*Exercise requirements*
Search the data for the word "objects" and copy every line where it occurs.

-------- Exercise data --------

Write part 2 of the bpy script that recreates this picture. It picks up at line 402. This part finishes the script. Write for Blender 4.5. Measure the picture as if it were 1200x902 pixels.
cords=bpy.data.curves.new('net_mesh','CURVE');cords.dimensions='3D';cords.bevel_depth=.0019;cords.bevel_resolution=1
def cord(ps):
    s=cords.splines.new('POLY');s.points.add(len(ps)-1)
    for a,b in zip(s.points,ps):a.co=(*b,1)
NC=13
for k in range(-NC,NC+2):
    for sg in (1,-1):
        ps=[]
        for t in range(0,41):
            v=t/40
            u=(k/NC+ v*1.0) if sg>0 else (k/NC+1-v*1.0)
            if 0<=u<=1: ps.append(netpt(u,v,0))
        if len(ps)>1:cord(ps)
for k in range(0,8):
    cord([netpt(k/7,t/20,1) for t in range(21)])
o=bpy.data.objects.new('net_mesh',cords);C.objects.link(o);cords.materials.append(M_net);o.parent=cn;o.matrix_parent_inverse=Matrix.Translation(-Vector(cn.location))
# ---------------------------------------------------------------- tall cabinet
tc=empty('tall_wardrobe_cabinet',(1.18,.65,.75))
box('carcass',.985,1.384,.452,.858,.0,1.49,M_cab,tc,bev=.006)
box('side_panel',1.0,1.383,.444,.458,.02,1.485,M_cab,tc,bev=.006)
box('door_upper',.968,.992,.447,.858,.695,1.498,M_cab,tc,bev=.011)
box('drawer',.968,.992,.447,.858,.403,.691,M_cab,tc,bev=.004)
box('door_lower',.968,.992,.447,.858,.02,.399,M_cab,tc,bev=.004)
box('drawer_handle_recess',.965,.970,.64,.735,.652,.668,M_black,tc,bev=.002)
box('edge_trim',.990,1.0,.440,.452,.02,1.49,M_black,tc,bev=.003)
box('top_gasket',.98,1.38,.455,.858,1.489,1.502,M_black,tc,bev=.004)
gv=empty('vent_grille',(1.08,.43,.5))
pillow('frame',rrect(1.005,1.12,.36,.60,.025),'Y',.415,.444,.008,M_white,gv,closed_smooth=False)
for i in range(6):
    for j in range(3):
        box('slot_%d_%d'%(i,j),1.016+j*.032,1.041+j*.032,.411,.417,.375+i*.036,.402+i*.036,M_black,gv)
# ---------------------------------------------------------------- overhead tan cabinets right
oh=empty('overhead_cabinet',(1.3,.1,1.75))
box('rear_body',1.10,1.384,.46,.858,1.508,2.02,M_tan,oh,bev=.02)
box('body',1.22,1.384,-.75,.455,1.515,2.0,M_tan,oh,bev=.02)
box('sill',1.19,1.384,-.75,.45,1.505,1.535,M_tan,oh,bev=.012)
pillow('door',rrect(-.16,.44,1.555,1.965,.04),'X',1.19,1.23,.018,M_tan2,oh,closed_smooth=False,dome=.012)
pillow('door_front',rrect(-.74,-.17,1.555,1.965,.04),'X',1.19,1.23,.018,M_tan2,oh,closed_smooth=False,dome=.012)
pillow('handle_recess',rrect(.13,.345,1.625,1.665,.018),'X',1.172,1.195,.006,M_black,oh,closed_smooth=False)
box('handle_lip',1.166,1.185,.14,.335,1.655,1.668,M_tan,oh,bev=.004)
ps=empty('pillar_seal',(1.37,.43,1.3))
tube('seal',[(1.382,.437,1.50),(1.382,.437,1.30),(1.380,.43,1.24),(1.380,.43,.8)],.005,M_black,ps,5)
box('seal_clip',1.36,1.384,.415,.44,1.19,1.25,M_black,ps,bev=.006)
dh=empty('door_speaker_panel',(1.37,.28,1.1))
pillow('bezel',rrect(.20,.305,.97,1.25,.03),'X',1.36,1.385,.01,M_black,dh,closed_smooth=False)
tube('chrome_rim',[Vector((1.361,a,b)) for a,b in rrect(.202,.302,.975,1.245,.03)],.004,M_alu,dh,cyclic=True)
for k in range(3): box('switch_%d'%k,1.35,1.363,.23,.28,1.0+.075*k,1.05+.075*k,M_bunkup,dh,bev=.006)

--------
-------- Exercise data --------

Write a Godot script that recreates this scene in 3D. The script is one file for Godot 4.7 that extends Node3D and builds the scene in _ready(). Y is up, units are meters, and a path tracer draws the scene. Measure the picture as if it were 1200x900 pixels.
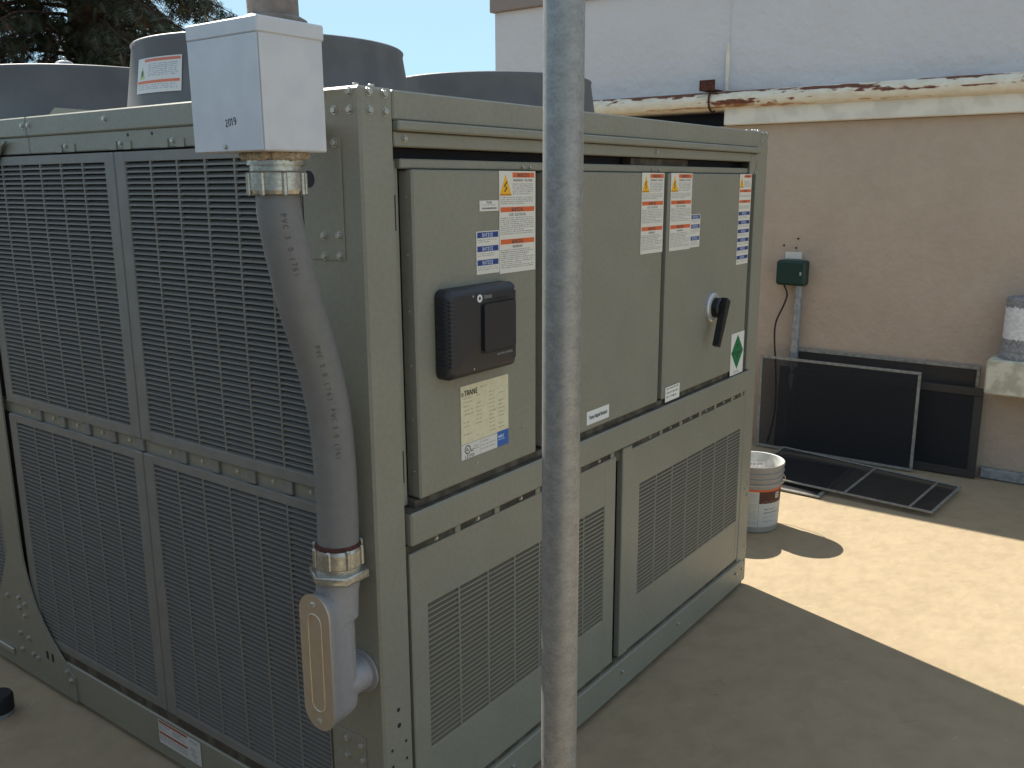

--------
-------- Exercise data --------

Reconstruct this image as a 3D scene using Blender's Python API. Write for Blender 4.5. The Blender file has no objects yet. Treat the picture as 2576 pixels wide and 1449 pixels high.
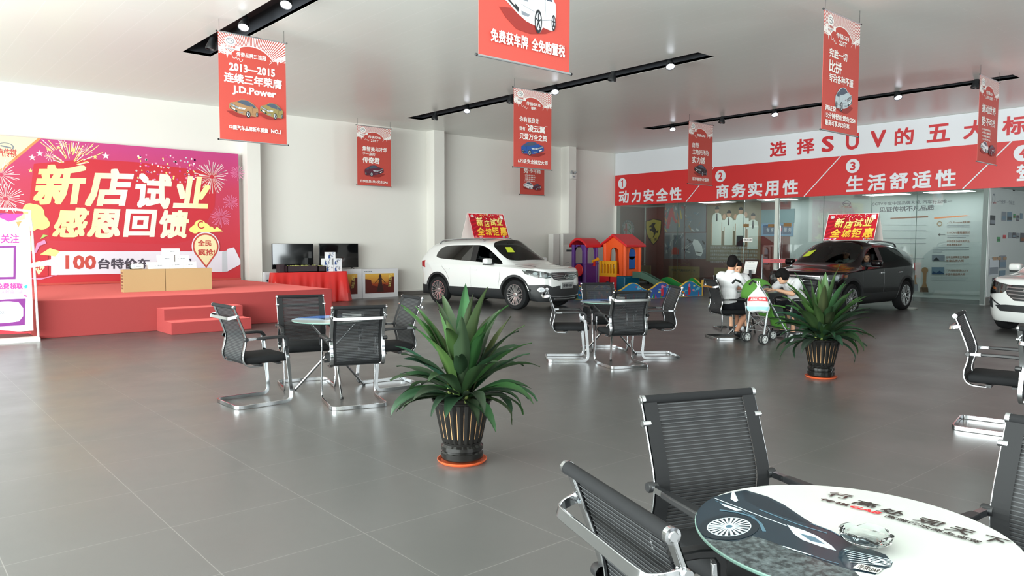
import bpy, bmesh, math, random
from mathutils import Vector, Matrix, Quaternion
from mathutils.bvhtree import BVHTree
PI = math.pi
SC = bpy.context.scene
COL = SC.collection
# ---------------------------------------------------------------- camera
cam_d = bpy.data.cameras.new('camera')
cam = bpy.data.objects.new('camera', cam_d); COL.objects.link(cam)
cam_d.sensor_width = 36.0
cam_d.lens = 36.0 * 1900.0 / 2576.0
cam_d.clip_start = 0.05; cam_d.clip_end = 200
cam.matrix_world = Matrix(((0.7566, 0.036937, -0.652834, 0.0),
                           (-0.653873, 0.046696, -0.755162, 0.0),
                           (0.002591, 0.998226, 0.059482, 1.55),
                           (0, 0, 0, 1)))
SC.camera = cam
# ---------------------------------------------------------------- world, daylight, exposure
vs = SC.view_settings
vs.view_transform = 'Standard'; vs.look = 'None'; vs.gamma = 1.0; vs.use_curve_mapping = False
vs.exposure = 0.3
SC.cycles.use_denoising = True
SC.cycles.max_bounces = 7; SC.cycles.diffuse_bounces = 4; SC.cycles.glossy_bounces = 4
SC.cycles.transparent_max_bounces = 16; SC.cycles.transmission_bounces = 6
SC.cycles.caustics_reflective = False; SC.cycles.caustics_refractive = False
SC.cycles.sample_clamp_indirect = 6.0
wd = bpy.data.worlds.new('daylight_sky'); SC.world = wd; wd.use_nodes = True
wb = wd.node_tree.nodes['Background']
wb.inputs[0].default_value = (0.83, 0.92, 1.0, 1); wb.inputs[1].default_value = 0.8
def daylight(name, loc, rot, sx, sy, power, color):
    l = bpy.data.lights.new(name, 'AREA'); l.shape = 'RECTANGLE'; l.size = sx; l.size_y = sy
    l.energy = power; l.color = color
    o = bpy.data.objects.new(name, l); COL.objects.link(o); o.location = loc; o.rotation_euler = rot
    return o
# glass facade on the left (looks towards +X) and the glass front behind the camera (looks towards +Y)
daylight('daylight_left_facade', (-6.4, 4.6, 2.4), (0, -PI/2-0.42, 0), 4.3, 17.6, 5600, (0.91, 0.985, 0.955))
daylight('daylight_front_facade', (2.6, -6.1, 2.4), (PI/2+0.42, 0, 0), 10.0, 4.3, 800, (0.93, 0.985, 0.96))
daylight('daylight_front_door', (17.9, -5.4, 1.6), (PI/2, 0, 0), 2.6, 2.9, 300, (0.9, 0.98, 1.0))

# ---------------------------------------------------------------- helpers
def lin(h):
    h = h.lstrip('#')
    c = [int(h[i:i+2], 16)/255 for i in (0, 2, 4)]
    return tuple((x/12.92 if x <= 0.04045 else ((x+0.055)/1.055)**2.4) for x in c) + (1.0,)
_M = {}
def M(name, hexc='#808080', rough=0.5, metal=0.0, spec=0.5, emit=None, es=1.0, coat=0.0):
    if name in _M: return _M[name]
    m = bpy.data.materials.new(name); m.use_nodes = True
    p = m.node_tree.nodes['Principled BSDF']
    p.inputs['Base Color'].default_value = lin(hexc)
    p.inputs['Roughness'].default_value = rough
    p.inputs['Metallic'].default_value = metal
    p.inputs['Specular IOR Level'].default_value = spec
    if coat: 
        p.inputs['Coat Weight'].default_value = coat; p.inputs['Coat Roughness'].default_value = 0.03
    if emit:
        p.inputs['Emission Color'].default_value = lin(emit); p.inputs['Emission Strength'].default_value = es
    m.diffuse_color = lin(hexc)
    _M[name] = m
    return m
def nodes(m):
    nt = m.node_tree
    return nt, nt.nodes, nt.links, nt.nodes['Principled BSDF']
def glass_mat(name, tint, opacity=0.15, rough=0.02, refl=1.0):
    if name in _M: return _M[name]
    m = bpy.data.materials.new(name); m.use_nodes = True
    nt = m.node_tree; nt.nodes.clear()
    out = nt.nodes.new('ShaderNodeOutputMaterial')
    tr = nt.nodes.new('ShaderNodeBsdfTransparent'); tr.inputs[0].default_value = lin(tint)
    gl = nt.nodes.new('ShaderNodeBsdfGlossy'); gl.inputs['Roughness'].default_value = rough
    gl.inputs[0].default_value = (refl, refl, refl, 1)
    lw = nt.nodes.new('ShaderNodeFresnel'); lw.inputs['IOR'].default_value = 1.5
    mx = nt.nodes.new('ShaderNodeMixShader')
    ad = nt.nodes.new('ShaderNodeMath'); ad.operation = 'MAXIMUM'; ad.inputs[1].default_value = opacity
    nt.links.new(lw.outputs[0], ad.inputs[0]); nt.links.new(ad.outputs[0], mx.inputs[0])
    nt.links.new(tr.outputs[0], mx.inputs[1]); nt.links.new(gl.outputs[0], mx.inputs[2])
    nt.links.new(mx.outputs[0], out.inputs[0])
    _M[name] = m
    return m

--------

*Answer for this exercise*
o=bpy.data.objects.new('net_mesh',cords);C.objects.link(o);cords.materials.append(M_net);o.parent=cn;o.matrix_parent_inverse=Matrix.Translation(-Vector(cn.location))
Reconstruct this image as a 3D scene using Blender's Python API. Write for Blender 4.5. The Blender file has no objects yet. Treat the picture as 2576 pixels wide and 1449 pixels high.
cam = bpy.data.objects.new('camera', cam_d); COL.objects.link(cam)
    o = bpy.data.objects.new(name, l); COL.objects.link(o); o.location = loc; o.rotation_euler = rot